You’d think that people would have had enough of silly false dichotomies. I look around me and I see it isn’t so.
I look at columns like this one by Geoffrey Barker. In which he juxtaposes ‘government expenditure’ (good) with equity and fiscal conservatism (bad) with efficiency (and by implication inequity).
The future of the national economy is core business for the new government of Australia, Rudd said on 20 January, which, of course, implies that equity is presumably non-core, or epiphenomenal.
Yawn. . . .
I prescribe forty “hail Peter Walshes” before breakfast for a year.
So basically Barker doesn’t believe that fighting inflation to hang on to full employment isn’t all about the unsexy side of equity eh? Still pining for the sexy Whitlamesque type no doubt.
There’s a tendency in left of centre politics that annoys me even more — the implausible claim that we can transcend tradeoffs by understanding things in a new and profound way.

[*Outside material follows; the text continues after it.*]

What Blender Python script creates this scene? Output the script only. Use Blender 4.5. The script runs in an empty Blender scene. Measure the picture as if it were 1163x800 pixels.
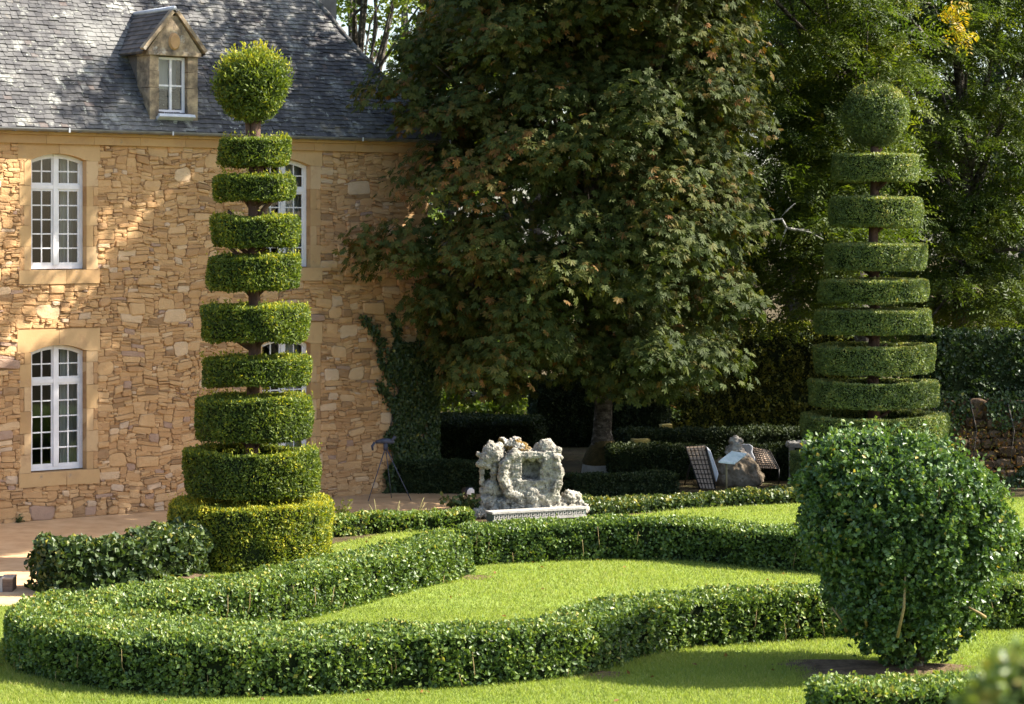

But maybe it’s not just the left. Reagan’s supply siders promised to cut taxes and increase government revenues. Of course if you were a silly old duffer who didn’t understand the Laffer curve then you’d think there was some kind of tradeoff involved in tax cuts.
Sometimes maybe it is possible to do more with less or to “capitalise on the economy’s potential for growth” by smothering it in environmental and affirmative action legislation. But mostly it’s about as plausible as the idea that spending 5 minutes a day on the ‘ab blaster pro 3000’ will turn you into a supermodel.
Alas, Walshie has gone on to bigger and better things.
Yes, indeed Jason. Walshie was always driven by his irritations rather than his enthusiasms. Made him a great (if in his own estimation, failed, finance minister). Unfortunately he’s now peddling misinformation on behalf of the cranks of the Lavoisier Group. We could cut greenhouse gas emissions by 100% and not end up in the middle ages as he claims. Pity. Waste of a good guy etc etc.